[Scenes as source code]
┌──

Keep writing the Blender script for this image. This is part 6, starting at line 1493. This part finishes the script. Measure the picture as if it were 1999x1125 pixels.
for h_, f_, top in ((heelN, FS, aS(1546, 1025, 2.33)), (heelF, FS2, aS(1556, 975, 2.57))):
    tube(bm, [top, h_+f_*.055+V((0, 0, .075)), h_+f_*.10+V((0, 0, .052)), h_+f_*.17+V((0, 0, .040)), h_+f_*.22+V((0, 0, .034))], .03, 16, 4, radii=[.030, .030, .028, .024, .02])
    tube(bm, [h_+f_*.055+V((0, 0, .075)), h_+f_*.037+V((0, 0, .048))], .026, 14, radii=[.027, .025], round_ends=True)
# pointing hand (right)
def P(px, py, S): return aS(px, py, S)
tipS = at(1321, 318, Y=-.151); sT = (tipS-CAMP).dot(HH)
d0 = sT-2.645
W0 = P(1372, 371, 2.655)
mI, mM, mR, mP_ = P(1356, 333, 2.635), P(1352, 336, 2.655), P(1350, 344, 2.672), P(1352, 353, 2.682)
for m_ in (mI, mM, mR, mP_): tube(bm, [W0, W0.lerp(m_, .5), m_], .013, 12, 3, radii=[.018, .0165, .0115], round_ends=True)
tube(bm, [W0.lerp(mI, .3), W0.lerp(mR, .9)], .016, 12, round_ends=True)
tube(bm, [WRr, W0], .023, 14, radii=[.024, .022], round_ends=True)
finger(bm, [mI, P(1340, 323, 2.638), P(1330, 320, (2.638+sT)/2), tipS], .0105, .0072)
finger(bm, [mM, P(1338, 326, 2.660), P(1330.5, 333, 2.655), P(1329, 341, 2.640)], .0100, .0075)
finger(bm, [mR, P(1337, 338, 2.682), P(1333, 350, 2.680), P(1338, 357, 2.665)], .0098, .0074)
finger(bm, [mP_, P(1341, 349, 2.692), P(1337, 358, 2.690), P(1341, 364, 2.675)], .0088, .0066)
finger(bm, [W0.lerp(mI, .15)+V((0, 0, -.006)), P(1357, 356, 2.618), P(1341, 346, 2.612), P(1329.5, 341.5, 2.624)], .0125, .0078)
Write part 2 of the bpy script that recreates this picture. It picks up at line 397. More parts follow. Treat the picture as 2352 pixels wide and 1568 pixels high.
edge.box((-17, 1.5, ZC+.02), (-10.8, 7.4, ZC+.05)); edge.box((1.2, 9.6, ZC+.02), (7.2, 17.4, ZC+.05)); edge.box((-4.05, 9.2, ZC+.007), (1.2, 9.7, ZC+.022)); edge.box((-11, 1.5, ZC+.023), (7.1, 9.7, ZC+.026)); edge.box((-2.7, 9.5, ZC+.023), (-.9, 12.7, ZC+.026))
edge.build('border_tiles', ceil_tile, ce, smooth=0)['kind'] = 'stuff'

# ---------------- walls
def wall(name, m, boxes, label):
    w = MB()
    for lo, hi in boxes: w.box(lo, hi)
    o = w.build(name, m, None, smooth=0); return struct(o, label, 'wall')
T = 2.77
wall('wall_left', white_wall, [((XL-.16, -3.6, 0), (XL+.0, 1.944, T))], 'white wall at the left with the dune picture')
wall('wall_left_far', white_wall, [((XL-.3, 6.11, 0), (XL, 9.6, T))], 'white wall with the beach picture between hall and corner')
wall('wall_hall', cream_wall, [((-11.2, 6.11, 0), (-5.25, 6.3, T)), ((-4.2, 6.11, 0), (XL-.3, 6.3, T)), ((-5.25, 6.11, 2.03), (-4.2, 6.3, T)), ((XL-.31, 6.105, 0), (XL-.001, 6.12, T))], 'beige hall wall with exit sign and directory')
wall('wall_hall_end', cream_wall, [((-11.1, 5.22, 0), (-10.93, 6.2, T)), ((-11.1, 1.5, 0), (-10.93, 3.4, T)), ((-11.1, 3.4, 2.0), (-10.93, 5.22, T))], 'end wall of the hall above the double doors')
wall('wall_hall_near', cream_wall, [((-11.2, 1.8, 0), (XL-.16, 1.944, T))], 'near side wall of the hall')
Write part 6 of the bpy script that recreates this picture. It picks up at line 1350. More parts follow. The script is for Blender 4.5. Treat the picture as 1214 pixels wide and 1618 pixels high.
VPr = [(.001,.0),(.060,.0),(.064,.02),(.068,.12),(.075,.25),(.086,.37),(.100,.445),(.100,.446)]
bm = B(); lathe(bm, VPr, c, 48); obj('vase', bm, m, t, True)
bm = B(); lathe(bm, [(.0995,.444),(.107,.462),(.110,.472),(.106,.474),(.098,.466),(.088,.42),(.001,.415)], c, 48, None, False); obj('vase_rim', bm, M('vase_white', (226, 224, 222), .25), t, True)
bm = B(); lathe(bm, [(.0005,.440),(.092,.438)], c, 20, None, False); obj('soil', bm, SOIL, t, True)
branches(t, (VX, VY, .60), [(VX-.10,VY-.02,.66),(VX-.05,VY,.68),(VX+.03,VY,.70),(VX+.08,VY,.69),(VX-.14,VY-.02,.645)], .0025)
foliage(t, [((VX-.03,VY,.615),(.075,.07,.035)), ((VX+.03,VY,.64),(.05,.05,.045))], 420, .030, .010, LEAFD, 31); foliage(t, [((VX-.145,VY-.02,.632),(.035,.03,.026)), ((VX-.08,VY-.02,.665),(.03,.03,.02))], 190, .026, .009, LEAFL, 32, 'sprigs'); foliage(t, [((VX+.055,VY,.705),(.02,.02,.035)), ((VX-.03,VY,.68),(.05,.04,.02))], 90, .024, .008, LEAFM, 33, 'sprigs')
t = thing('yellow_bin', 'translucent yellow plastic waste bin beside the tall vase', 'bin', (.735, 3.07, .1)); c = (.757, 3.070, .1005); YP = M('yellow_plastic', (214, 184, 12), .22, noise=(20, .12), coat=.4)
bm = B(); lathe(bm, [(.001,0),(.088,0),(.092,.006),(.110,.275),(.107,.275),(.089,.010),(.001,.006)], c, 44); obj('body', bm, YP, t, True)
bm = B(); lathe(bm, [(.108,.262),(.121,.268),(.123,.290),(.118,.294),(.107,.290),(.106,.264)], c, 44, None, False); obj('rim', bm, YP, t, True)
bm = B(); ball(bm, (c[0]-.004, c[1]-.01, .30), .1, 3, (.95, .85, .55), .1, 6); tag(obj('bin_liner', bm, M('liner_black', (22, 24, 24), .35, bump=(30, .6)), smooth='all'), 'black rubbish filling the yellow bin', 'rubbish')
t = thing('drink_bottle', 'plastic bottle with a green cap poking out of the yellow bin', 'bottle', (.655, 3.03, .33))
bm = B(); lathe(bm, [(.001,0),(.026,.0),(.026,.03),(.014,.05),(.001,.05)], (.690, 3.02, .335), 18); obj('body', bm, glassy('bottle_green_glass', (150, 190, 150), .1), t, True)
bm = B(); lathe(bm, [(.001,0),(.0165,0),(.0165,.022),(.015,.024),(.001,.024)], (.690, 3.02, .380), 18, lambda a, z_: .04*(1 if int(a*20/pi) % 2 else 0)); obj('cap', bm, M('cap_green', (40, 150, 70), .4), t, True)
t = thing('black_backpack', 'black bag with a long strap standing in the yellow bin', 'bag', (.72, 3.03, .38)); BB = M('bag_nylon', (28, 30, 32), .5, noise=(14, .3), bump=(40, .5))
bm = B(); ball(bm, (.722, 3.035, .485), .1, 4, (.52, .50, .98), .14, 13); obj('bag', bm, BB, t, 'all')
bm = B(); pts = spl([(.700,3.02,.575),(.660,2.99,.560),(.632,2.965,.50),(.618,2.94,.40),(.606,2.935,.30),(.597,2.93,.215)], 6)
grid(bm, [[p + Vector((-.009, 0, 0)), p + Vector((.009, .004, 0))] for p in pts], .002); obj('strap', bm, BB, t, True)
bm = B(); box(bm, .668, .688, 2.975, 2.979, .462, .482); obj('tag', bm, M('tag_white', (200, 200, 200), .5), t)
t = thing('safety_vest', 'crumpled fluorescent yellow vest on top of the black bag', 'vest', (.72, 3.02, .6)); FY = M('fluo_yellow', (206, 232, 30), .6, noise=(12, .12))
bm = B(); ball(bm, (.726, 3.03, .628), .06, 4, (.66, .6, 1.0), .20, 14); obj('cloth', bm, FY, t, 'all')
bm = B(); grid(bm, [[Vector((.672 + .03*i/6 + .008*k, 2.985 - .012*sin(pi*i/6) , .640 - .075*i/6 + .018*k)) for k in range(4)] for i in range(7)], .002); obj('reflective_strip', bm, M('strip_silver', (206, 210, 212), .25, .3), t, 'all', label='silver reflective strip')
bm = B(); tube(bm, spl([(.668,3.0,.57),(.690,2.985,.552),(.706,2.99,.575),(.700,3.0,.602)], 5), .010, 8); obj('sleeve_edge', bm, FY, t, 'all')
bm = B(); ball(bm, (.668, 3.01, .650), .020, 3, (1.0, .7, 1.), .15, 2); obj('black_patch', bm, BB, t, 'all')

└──

> _WRITTEN EXERCISE_
Only the lines from the one with "Write part 2" to the one with "edge.build('border_tiles', ceil_tile, ce, smooth=0)['kind']" are wanted; extract them exactly, both ends included.

> _TASK RESULT_
Write part 2 of the bpy script that recreates this picture. It picks up at line 397. More parts follow. Treat the picture as 2352 pixels wide and 1568 pixels high.
edge.box((-17, 1.5, ZC+.02), (-10.8, 7.4, ZC+.05)); edge.box((1.2, 9.6, ZC+.02), (7.2, 17.4, ZC+.05)); edge.box((-4.05, 9.2, ZC+.007), (1.2, 9.7, ZC+.022)); edge.box((-11, 1.5, ZC+.023), (7.1, 9.7, ZC+.026)); edge.box((-2.7, 9.5, ZC+.023), (-.9, 12.7, ZC+.026))
edge.build('border_tiles', ceil_tile, ce, smooth=0)['kind'] = 'stuff'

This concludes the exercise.